● EXERCISE: Write out exactly the lines from the line with "Reconstruct this image" through the line with "((z - CH) / d.z)", including both, and nothing more.

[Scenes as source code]
┏━━
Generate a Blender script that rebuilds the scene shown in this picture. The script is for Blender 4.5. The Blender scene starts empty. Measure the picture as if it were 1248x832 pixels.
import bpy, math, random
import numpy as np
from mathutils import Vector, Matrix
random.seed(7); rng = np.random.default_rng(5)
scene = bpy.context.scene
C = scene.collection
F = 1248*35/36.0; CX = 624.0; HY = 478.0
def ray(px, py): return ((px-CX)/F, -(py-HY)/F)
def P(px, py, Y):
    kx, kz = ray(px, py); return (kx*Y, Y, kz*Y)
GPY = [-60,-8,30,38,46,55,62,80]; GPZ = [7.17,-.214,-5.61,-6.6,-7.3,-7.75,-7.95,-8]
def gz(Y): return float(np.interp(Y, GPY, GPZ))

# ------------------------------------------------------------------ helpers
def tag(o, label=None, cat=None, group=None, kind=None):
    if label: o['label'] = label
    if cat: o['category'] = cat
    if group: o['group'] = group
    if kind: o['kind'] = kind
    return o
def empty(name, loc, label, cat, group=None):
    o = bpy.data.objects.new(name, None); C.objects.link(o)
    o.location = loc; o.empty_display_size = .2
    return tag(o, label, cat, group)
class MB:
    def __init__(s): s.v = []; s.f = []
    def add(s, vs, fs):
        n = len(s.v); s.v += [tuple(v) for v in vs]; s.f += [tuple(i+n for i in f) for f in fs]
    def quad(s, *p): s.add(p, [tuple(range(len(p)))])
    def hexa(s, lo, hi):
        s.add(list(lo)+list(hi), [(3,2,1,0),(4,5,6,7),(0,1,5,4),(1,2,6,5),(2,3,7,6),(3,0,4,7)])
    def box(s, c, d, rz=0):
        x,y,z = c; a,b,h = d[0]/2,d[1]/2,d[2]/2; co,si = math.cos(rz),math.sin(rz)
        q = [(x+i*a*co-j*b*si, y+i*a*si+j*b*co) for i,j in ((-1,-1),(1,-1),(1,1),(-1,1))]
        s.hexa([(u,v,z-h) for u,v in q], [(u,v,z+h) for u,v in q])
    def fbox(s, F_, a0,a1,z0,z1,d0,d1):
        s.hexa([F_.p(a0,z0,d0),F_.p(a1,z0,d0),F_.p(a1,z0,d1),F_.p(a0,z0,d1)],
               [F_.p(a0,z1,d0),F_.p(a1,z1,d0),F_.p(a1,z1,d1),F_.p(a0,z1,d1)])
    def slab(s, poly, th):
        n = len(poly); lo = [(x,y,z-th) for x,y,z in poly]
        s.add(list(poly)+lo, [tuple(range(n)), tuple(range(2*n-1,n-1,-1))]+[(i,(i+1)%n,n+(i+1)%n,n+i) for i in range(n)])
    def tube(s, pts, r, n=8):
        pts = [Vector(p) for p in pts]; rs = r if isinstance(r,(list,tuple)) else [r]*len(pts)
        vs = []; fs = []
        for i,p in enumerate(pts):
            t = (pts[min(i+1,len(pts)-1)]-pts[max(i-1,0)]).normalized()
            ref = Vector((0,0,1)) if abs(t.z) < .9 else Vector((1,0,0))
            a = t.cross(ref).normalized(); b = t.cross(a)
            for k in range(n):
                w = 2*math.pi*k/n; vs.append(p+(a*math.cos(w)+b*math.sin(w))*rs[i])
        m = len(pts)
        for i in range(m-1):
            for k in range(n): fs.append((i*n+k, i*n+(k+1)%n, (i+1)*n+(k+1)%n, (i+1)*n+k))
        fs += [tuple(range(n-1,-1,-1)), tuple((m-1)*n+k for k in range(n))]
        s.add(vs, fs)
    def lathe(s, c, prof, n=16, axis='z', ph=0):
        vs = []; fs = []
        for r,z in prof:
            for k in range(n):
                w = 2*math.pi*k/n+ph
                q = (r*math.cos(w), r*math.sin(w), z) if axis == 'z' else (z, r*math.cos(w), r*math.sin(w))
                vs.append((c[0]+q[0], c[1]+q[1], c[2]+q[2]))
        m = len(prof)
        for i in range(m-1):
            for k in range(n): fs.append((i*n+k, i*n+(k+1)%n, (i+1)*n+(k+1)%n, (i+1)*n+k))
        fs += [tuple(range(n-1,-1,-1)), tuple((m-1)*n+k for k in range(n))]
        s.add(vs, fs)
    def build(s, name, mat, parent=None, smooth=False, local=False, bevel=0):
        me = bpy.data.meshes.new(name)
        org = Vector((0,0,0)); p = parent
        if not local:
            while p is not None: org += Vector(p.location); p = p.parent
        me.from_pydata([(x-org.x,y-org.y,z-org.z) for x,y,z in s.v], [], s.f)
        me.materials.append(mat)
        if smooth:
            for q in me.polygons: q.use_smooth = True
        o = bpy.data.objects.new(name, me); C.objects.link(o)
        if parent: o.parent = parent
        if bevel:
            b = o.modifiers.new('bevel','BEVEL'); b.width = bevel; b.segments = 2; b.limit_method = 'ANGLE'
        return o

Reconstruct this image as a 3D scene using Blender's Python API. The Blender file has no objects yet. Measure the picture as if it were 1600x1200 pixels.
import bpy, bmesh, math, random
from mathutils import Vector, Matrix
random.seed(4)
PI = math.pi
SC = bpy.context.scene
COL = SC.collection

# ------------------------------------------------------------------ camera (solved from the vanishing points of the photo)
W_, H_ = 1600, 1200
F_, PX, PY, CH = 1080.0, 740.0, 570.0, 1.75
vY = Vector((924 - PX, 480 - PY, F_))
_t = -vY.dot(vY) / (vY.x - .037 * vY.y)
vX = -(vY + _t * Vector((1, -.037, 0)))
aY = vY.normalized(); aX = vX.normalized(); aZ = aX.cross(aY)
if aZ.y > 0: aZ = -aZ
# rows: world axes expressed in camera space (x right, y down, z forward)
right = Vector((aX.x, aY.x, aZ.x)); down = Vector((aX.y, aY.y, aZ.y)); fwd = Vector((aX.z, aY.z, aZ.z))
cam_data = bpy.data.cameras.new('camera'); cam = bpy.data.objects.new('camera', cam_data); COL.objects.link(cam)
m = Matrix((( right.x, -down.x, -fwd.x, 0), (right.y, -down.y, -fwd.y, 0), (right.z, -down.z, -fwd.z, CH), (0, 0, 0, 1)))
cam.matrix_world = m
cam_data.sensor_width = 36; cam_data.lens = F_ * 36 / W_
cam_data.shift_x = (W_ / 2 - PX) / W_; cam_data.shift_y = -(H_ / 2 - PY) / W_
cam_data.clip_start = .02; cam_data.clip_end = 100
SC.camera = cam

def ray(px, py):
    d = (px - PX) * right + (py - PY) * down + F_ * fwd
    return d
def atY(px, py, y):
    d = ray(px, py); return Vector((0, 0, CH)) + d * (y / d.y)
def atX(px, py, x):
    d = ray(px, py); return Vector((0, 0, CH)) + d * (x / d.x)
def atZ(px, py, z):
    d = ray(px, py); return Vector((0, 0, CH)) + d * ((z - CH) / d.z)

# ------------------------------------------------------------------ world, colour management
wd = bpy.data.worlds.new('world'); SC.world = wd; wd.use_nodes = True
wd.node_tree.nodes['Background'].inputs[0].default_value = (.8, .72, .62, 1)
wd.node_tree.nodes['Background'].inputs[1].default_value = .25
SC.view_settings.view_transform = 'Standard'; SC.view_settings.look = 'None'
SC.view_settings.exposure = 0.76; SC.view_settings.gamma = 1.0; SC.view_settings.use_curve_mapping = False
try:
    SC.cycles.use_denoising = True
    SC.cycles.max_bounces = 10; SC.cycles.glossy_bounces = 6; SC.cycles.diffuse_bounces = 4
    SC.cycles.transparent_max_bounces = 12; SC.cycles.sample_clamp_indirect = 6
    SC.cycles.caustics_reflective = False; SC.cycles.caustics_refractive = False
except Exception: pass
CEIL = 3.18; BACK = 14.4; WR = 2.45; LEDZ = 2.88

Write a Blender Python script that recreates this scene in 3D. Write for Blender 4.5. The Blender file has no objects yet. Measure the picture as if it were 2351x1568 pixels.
┗━━
● THE REPLY:
Reconstruct this image as a 3D scene using Blender's Python API. The Blender file has no objects yet. Measure the picture as if it were 1600x1200 pixels.
import bpy, bmesh, math, random
from mathutils import Vector, Matrix
random.seed(4)
PI = math.pi
SC = bpy.context.scene
COL = SC.collection

# ------------------------------------------------------------------ camera (solved from the vanishing points of the photo)
W_, H_ = 1600, 1200
F_, PX, PY, CH = 1080.0, 740.0, 570.0, 1.75
vY = Vector((924 - PX, 480 - PY, F_))
_t = -vY.dot(vY) / (vY.x - .037 * vY.y)
vX = -(vY + _t * Vector((1, -.037, 0)))
aY = vY.normalized(); aX = vX.normalized(); aZ = aX.cross(aY)
if aZ.y > 0: aZ = -aZ
# rows: world axes expressed in camera space (x right, y down, z forward)
right = Vector((aX.x, aY.x, aZ.x)); down = Vector((aX.y, aY.y, aZ.y)); fwd = Vector((aX.z, aY.z, aZ.z))
cam_data = bpy.data.cameras.new('camera'); cam = bpy.data.objects.new('camera', cam_data); COL.objects.link(cam)
m = Matrix((( right.x, -down.x, -fwd.x, 0), (right.y, -down.y, -fwd.y, 0), (right.z, -down.z, -fwd.z, CH), (0, 0, 0, 1)))
cam.matrix_world = m
cam_data.sensor_width = 36; cam_data.lens = F_ * 36 / W_
cam_data.shift_x = (W_ / 2 - PX) / W_; cam_data.shift_y = -(H_ / 2 - PY) / W_
cam_data.clip_start = .02; cam_data.clip_end = 100
SC.camera = cam

def ray(px, py):
    d = (px - PX) * right + (py - PY) * down + F_ * fwd
    return d
def atY(px, py, y):
    d = ray(px, py); return Vector((0, 0, CH)) + d * (y / d.y)
def atX(px, py, x):
    d = ray(px, py); return Vector((0, 0, CH)) + d * (x / d.x)
def atZ(px, py, z):
    d = ray(px, py); return Vector((0, 0, CH)) + d * ((z - CH) / d.z)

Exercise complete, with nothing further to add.